The Story Nobody Tells You About the Hack
I want to spend a moment on security because it is the neglect consequence that scares business owners the most — and yet is almost entirely preventable with basic maintenance.
Here is how a typical SME website hack unfolds. The business launched a WordPress site two years ago. They paid a developer, the site looked good, they moved on. They never installed a plugin update after launch. Eighteen months later, a known vulnerability in an outdated plugin is exploited by an automated bot. The site is not “hacked” in the Hollywood sense — nobody targeted them specifically. Bots crawl millions of websites looking for known vulnerabilities, find one, and inject code quietly.
The business owner doesn’t notice anything for weeks. Then one day, someone trying to visit the website gets a Google warning: “This site may harm your computer.” Google has flagged the site for distributing malware. The business contacts their developer — who they haven’t spoken to in 18 months and who may or may not still be available. Recovery takes days. The site is delisted from Google during that period. The reputational damage takes longer to repair than the technical damage.
“Every week your plugins go unupdated is a week you are trusting that nobody with bad intentions has found the vulnerability that’s already public knowledge.”
This is not a worst-case scenario. It is a common one. And it is almost entirely preventable with regular, routine maintenance.
The contact form problem is more common than you think We have encountered businesses who had a broken contact form for 3 to 6 months and had no idea. Their phone enquiries seemed fine, so they assumed the website was working. When we tested the form, submissions were disappearing into a misconfigured email relay. Those lost enquiries will never be recovered.
How Much Does Neglect Actually Cost?
The challenge with quantifying the cost of a neglected website is that most of it is invisible. You cannot see the potential client who left after seeing the SSL warning. You cannot count the form submissions that went into a void. You cannot track the search ranking drop that happened gradually over eight months.
But there are a few costs that do become visible:
- Emergency recovery. When a hacked or broken website needs urgent repair, you’re paying emergency rates to whoever can fix it — often far more than the cost of maintenance would have been over a year.
- Google deindexing. If your site is flagged for malware or becomes too slow to rank, organic traffic disappears. Recovering search rankings takes months of sustained effort, not a single fix.
- Customer trust. A business that sends clients to a slow, broken, or visually outdated website is communicating something about how they operate. That impression is difficult to undo in a sales conversation.

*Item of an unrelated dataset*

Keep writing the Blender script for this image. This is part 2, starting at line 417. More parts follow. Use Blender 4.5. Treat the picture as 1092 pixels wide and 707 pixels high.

- Internal time cost. When a non-technical team member has to troubleshoot a website issue, that is time taken from their actual job — time that compounds across every incident.
The Maintenance-or-Fix Decision
If your website is already in a state of neglect, you may be looking at two options: a one-time fix to address the immediate problems, or a maintenance retainer to prevent them from recurring.
A one-time fix is the right call when there is a specific, scoped problem that needs to be resolved — a broken plugin, an expired SSL, a contact form that isn’t working. It is fast, targeted, and effective for what it addresses.
But a one-time fix does not solve the underlying condition that caused the problem. If the reason your plugin was vulnerable is that nobody is updating them, fixing that plugin does not change the process. Two months later, a different plugin will have the same problem.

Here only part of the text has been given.